Others have told Indy’s story. Vincent’s and Vladic’s new edition adds to that legacy in two ways. First, the authors have found their way into the embrace of the fast-diminishing Indy survivor family and so have heard many versions of Indy’s loss that had not been told heretofore. Secondly, they have meticulously pieced together the unlikely events that led to the posthumous rehabilitation of Captain Charles B. McVay, III, the man at Indy’s helm in the summer of ’45. This part of the ongoing drama of Indy has never, to my knowledge, been told in such detail.
My mother lost an adoptive cousin when the Indy went down. By appearances, he perished in the initial submarine assault and Indy’s subsequent plunge to the bottom.
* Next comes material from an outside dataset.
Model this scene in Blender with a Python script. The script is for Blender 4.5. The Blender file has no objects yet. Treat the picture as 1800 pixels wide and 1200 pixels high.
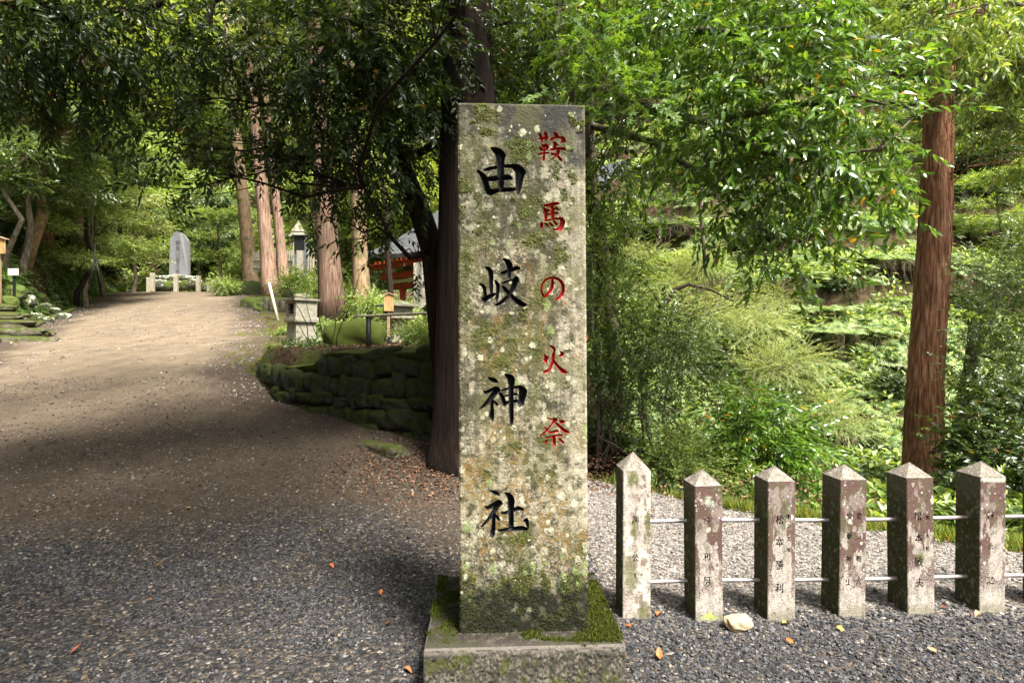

Perhaps some measure of blessing accrues to not having had to face the sharks and the oil-drenched seas during the terrible days that followed. He would have been a kind of uncle to this reader, had he not too young become known only to God and the sea.
There appear, in Vincent’s and Vladic’s difficult pages, both heroism and shame, and then everything that falls between those somewhat artificial extremes. The writers have worked hard not to reduce the story to one or the other, a task that is always difficult when the passage of decades has blurred memory of the large middle place.
Indy will soon be forgotten, except by those who force themselves from one page to another of works like these, a latter-day tragedy that is perhaps unavoidable but no less sad for the inevitability of it. For a while, though, this new telling of the U.S.S. Indianapolis’ deeply moving story will keep memory alive, honoring men like Dougald Bruce McLean, EM3, known only to God.